Mais uma vez as políticas afirmativas tiveram papel fundamental exigindo reparação e equiparação de direitos. Conseguimos alguns avanços tais como a criação de cotas de inserção e “oportunidades”, mas nunca em verdade o Brasil se desculpou pelas atrocidades cometidas. Se fizermos uma retrospectiva apenas considerando a mídia televisiva, facilmente constataremos, por exemplo, que os negros continuaram escravos nas telenovelas, principalmente nas globais. Em 1979, uma das primeiras novelas a tratar à temática, A Escrava Isaura, tinha no papel principal uma personagem de pele branca. Foram então preciso quase trinta anos para que uma mulher negra ocupasse, pela primeira vez, o papel de protagonista de uma novela no horário nobre. Aliás, neste âmbito Thais Araújo vem se consolidando como única atriz negra que mais protagonizou novelas (A Cor de Pecado, da Rede Globo, e Chica da Silva, da TV Manchete). São resultados positivos, logicamente que sim, porém ainda insipientes para se comemorar uma mudança justa. É preciso investir esforços na educação e formar futuros cidadãos conscientes e livres de preconceitos. Como dizia o grito de ordem da caminhada, não se busca apenas tolerância, mais direitos e respeito. Até por que tolerar significa ser indulgente (pronto para perdoar, tolerante, condescendente, complacente) para com algo ou alguém. Tolerar significa acima de tudo, suportar e/ou aguentar. E em uma democracia não se pode aceitar grupos sociais apenas se tolerem uns aos outros, mas que ambos se respeitem e desenvolvam relações harmoniosas de convivência pacífica.

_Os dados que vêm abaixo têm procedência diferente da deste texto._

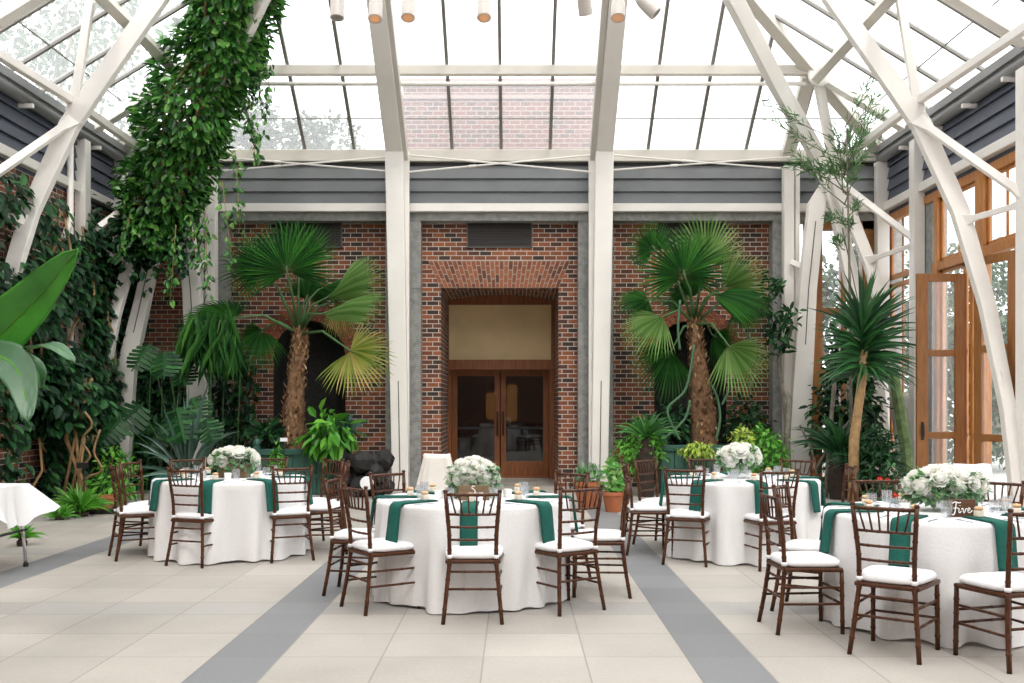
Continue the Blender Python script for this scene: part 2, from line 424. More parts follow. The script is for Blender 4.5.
# portal reveal
YD = 20.2
mb = MB()
mb.box(PX0 - .2, PX0, YW + .28, YD + .3, 0, PZ); mb.box(PX1, PX1 + .2, YW + .28, YD + .3, 0, PZ)
struct(mb.build('wall_portal', M_brick_y))
mb = MB()                       # shallow arched soffit of soldier bricks
pts = []
for i in range(13):
    f = i / 12; x = PX0 + (PX1 - PX0) * f; pts.append((x, PZ + .10 * math.sin(PI * f)))
for (xa, za), (xb, zb) in zip(pts[:-1], pts[1:]):
    mb.add([(xa, YW, za - .02), (xb, YW, zb - .02), (xb, YD + .2, zb - .02), (xa, YD + .2, za - .02)], [(0, 1, 2, 3)])
mb.box(PX0 - .2, PX1 + .2, YW + .1, YD + .3, PZ + .12, PZ + .3)
struct(mb.build('ceiling_portal', M_bricksoff))
# transom, beam, door frame
dx0, dx1 = P(447, 0, YD).x - .02, P(554, 0, YD).x
zt0, zt1 = P(0, 360, YD).z, P(0, 306, YD).z
mb = MB(); mb.box(PX0, PX1, YD + .04, YD + .1, zt0, zt1 + .3)
struct(mb.build('trim_1', M_panel))
mb = MB()
mb.box(PX0, dx0 + .06, YD - .08, YD + .1, 0, zt1 + .06); mb.box(dx1 - .06, PX1, YD - .08, YD + .1, 0, zt1 + .06)
mb.box(PX0, PX1, YD - .08, YD + .1, zt1 + .02, zt1 + .35)
mb.box(PX0, PX1, YD - .16, YD + .1, zt0 - .2, zt0)
struct(mb.build('trim_2', M_wooddark, bevel=.008))
mb = MB()
mb.box(dx0, dx1, YD + .35, YD + .45, 2.2, zt0 - .1); mb.box(dx0, dx0 + .1, YD + .1, YD + .45, 0, 2.3); mb.box(dx1 - .1, dx1, YD + .1, YD + .45, 0, 2.3)
mb.box(dx0, dx1, YD + .3, YD + .5, 0, .03)
struct(mb.build('trim_3', M_wooddark))
# two glazed doors
def glazed_leaf(name, w, h, th, rows, mat, pane, stile=.12, bottom=.25, loc=(0, 0, 0), rz=0, kind=True, cols_=1, top=.12):
    o = MB()
    o.box(0, stile, 0, th, 0, h); o.box(w - stile, w, 0, th, 0, h); o.box(stile, w - stile, 0, th, h - top, h); o.box(stile, w - stile, 0, th, 0, bottom)
    zs = []
    for r in rows: o.box(stile, w - stile, 0, th, r - .05, r + .05)
    for c in range(1, cols_):
        xx = stile + (w - 2 * stile) * c / cols_
        o.box(xx - .025, xx + .025, .005, th - .005, bottom, h - top)
    f = o.build(name, mat, bevel=.006); f.location = loc; f.rotation_euler = (0, 0, rz)
    g = MB(); g.box(stile - .01, w - stile + .01, th / 2 - .006, th / 2 + .006, bottom - .01, h - top + .01)
    g.build('pane', pane, f)
    if kind: struct(f)
    return f
wd = (dx1 - dx0 - .2) / 2; YDD = YD + .36
d1 = glazed_leaf('door_1', wd - .01, 2.2, .05, [], M_wooddark, M_doorglass, .11, .32, (dx0 + .1, YDD, .02))
d2 = glazed_leaf('door_2', wd - .01, 2.2, .05, [], M_wooddark, M_doorglass, .11, .32, (dx0 + .1 + wd + .01, YDD, .02))
for d, x in ((d1, wd - .06), (d2, .05)):
    h = MB(); h.tube([(x, -.06, .85), (x, -.06, 1.35)], .015); h.tube([(x, 0, .9), (x, -.06, .9)], .01); h.tube([(x, 0, 1.3), (x, -.06, 1.3)], .01)
    h.build('door_handle', M_black, d, smooth=True)
for d in (d1, d2):
    h = MB(); h.box(.11, wd - .12, -.03, 0, .98, 1.03); h.build('push_bar', M_black, d)
# room behind the doors
mb = MB(); a0, a1 = dx0 - 2, dx1 + 2
mb.box(a0, a1, 24.5, 24.6, 0, 3); mb.box(a0 - .1, a0, 20.8, 24.6, 0, 3); mb.box(a1, a1 + .1, 20.8, 24.6, 0, 3); mb.box(a0, a1, 20.8, 24.6, 3, 3.1); mb.box(a0, a1, 22.6, 24.6, -.1, 0)
mb.box(a0, dx0, 20.7, 20.8, 0, 3); mb.box(dx1, a1, 20.7, 20.8, 0, 3)
struct(mb.build('wall_vestibule', M_dark))
for k, (px, z0, z1) in enumerate(((512, 1.1, 2.0), (491, 1.15, 1.8))):
    c = P(px, 0, 24.2).x
    r = empty('wall_lamp', (c, 24.42, z0))
    s = MB(); s.lathe([(.09, 0), (.13, .08), (.13, z1 - z0 - .05), (.09, z1 - z0)], 16); s.build('lamp_shade', M_glow, r, smooth='auto')
    s = MB(); s.box(-.05, .05, .0, .1, .2, .4); s.build('bracket', M_black, r)
    tag(r, ['warm glowing wall lamp seen through the right glass door', 'small warm glowing wall lamp seen through the left glass door'][k], 'lamp')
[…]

Independente de tudo isso, talvez o que se mostre mais positivo seja o fato de se poder constatar que nos dias atuais os negros vêm ganhando mais espaços e ocupando lugares de destaque sejam na mídia, no mercado de trabalho formal ou no cenário político. Então é a vez da busca pelo direito da livre expressão religiosa entrar para as pautas públicas. É preciso se falar e se ensinar nas escolas não apenas sobre a ancestralidade negra, não apenas de direitos pautados em cotas, mas estimular a reflexão sobre negritude. E neste sentido, negritude deve ser entendida como ideologia característica da fase de conscientização pelos povos negros (o que nos inclui enquanto afro-brasileiros), da opressão colonialista, a qual busca reencontrar a subjetividade negra observada objetivamente na fase pré-colonial e perdida pela dominação da cultura branca ocidental. E se faz ainda urgente e necessário o entendimento de negritude também no plural – negritudes, possibilitando a implementação e consolidação de políticas públicas voltadas à garantia de direitos de crianças, adolescentes, jovens, mulheres, homens e idosos negros, independentes de orientação sexual, classe social e credo religioso.